Book Love: Kiss Me First by Lottie Moggach

Jess McGlynnFebruary 28, 2014

Kiss Me First by Lottie Moggach
On the internet, we can be anyone we choose.  No one knows who we really are.

Where do I start with this book?  It was such an absorbing book that I finished it in less than a day.  I found the writing flowed so well and was very easy to read which meant I could literally race through it.

The premise as well, totally fascinating because it is such a plausible idea.

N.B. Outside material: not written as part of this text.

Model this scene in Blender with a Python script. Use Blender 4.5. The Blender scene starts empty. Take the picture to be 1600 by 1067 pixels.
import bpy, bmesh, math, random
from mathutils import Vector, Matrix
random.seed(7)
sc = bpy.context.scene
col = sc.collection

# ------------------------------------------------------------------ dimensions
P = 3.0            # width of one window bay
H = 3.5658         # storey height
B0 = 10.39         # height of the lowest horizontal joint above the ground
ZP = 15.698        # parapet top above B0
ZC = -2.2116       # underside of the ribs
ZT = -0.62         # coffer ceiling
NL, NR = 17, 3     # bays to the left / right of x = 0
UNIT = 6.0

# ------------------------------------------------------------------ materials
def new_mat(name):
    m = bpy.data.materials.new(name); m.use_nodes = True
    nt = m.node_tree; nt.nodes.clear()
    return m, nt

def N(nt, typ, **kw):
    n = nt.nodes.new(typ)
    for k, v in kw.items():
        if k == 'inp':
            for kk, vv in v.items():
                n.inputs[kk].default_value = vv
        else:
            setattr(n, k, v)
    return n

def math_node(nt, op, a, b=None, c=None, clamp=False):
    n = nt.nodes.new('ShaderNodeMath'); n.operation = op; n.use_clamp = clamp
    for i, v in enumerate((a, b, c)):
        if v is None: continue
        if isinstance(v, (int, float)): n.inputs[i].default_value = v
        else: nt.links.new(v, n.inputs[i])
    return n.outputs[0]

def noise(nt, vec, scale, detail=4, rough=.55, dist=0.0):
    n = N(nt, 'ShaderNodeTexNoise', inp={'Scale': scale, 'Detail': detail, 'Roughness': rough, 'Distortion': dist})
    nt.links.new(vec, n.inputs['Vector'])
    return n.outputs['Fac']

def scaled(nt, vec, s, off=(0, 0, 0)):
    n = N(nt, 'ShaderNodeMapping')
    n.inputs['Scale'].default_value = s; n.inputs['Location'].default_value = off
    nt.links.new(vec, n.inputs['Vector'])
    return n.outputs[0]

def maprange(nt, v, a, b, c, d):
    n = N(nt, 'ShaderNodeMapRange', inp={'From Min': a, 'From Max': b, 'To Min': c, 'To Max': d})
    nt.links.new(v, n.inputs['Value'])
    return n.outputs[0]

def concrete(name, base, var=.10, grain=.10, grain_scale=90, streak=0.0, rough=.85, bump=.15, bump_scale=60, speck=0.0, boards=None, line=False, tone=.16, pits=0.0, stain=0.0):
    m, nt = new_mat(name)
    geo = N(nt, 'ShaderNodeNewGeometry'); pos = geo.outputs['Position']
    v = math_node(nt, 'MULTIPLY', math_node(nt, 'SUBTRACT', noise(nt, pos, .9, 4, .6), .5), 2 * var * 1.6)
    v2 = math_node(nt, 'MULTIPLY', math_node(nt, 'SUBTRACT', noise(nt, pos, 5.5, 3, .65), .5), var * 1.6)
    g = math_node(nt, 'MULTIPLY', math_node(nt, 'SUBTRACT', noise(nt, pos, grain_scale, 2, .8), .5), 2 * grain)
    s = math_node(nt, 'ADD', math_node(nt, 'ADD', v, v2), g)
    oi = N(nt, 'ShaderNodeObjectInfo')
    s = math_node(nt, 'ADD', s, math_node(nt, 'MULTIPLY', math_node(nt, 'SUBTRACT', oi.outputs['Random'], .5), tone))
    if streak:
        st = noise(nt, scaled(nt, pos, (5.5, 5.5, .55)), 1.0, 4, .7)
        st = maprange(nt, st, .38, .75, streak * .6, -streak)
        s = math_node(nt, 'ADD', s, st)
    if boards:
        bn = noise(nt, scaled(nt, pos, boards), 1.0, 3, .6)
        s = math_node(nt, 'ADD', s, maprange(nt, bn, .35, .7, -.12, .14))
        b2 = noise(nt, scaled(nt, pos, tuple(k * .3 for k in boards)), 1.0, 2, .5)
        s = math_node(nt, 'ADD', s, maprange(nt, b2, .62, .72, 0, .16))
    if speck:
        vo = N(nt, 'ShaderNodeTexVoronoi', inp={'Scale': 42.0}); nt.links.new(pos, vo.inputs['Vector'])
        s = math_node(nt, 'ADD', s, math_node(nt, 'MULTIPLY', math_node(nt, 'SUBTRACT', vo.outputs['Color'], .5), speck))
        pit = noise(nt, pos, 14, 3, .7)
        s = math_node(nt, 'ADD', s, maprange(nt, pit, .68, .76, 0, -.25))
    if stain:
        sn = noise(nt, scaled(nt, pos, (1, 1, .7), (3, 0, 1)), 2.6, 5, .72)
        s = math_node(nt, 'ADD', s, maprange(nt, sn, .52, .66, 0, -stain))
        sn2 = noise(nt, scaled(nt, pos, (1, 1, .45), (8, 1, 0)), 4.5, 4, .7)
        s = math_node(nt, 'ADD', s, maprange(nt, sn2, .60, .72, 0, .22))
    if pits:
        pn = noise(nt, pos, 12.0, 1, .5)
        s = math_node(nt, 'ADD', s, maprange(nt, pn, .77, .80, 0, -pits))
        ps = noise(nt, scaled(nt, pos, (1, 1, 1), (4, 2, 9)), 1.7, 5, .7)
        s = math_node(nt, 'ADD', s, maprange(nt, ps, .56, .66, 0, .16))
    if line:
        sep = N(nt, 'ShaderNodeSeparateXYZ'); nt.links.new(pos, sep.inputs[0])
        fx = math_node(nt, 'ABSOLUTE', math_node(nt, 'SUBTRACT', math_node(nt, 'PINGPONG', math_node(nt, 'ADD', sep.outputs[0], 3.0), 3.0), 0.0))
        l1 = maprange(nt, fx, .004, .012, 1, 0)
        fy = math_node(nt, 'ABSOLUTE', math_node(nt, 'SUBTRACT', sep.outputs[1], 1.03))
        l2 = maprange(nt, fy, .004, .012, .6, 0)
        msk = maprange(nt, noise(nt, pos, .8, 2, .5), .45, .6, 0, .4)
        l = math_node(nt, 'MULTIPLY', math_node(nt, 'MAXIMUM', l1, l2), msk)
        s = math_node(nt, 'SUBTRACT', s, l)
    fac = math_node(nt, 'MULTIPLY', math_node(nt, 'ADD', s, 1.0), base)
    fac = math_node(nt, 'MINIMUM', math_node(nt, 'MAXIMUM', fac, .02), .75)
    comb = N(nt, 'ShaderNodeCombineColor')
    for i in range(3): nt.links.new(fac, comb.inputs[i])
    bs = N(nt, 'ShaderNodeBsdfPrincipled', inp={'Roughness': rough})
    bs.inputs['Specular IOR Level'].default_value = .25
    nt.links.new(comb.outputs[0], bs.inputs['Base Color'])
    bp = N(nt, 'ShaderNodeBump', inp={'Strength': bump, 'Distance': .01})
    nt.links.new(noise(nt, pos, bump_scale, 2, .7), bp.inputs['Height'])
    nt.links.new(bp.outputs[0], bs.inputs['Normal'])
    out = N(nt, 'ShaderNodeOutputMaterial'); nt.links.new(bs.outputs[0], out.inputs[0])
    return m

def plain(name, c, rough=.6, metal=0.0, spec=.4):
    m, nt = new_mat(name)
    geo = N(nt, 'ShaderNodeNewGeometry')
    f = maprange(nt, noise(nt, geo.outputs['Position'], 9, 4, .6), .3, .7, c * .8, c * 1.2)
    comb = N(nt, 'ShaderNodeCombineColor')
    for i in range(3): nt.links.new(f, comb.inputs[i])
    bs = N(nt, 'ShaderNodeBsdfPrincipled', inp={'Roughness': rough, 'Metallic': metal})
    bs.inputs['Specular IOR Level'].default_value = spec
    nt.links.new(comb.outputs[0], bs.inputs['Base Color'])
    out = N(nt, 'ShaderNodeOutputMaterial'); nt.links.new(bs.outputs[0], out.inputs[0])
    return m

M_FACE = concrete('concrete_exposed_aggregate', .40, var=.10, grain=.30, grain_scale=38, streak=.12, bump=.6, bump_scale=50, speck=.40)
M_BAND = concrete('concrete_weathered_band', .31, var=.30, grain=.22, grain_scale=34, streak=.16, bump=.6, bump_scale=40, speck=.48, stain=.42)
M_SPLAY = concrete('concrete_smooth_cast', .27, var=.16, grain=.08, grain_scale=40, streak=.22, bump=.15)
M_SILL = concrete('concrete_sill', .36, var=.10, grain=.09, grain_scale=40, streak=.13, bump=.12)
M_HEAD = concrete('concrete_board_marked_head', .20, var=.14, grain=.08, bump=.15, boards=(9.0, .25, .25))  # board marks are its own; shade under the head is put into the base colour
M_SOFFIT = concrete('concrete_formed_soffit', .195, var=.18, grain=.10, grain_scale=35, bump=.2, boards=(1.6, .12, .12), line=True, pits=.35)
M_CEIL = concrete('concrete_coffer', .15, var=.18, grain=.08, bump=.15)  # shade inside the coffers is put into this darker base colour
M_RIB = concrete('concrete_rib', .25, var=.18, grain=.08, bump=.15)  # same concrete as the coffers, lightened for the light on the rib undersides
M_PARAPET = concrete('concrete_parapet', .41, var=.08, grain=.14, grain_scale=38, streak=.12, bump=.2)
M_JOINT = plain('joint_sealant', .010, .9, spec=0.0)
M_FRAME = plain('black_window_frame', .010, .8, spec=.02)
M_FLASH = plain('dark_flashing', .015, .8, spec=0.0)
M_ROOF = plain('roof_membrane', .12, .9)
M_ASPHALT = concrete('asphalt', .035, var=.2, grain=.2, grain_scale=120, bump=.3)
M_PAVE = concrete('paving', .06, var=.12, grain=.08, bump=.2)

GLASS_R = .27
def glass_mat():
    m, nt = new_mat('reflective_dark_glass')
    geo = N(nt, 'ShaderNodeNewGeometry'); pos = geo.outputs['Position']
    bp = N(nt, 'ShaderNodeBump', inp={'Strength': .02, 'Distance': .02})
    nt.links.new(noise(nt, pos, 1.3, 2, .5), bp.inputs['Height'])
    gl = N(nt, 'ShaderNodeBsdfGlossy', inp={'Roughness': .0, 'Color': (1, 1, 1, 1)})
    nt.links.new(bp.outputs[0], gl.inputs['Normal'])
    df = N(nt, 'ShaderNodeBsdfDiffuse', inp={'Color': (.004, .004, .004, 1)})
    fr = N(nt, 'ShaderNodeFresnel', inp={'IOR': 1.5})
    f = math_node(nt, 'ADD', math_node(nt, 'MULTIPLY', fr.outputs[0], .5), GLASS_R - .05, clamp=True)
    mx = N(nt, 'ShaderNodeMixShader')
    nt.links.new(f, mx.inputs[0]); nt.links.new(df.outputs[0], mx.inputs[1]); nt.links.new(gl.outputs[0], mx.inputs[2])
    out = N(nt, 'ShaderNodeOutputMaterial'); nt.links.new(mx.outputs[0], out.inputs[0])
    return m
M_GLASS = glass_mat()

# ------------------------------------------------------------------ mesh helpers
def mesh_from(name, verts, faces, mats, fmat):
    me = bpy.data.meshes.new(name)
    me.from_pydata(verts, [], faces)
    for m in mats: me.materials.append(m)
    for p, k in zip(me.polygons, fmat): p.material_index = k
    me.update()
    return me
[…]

The story centres around Leila, a young(ish) girl who has lived quite a sheltered life.  She finds being sociable difficult and awkward, always seeming to be one step behind everyone else and so spends the majority of her time online.  Although it’s not openly mentioned in the book, she definitely appears to be somewhere on the autistic spectrum, she is very literal and doesn’t seem able to compute why someone would say one thing, when they actually mean another.  One day she discovers a website called ‘Red Pill’ where philosophical concepts are discussed.  Leila becomes a regular presence on the website and one day is approached by the website founder (Adrian) and becomes involved in a plan to help someone commit suicide by taking over their identity online and keeping up the premise that this person is, in fact, still alive in order to protect their family and friends.

This book is incredibly intense; the story is told by Leila who is narrating her side of events some time after the whole plan has been exposed.  It is a dark subject matter, the idea of someone committing suicide is never a light topic after all, but Leila’s naivety, her isolation from the real world, adds in to make the story seem quite suffocating at times, for want of a better word.

The thing that really gripped me though, was how much this could be a true story.  Social media is everywhere these days, it is a massive part of people’s lives and I think for the most part we all share information about ourselves and assume that those who reciprocate are (for the most part) exactly who they say they are.  The idea that someone could impersonate another person, someone you might think you know, is quite terrifying.  Imagine you hadn’t seen a school friend for a number of years and suddenly they ‘friend’ you; you add them because you ‘know’ them.  But do you really?  It’s quite a scary thought!

The only gripe I have about the book is the ending.  It was a short story, not much over 330 pages, but the ending was rushed and could have gone further I think.  I can’t say much without giving the end of the story away but there are definitely some things left hanging and unexplored at the finish.  I think Lottie Moggach deliberately wrote it that way but this can be quite frustrating for the reader.

The book kind of reminded me of a modern day The Net (90’s Sandra Bullock film) and is well worth a read.  I thoroughly enjoyed it and would recommend it.  I’m looking forward to seeing what Lottie Moggach comes up with next!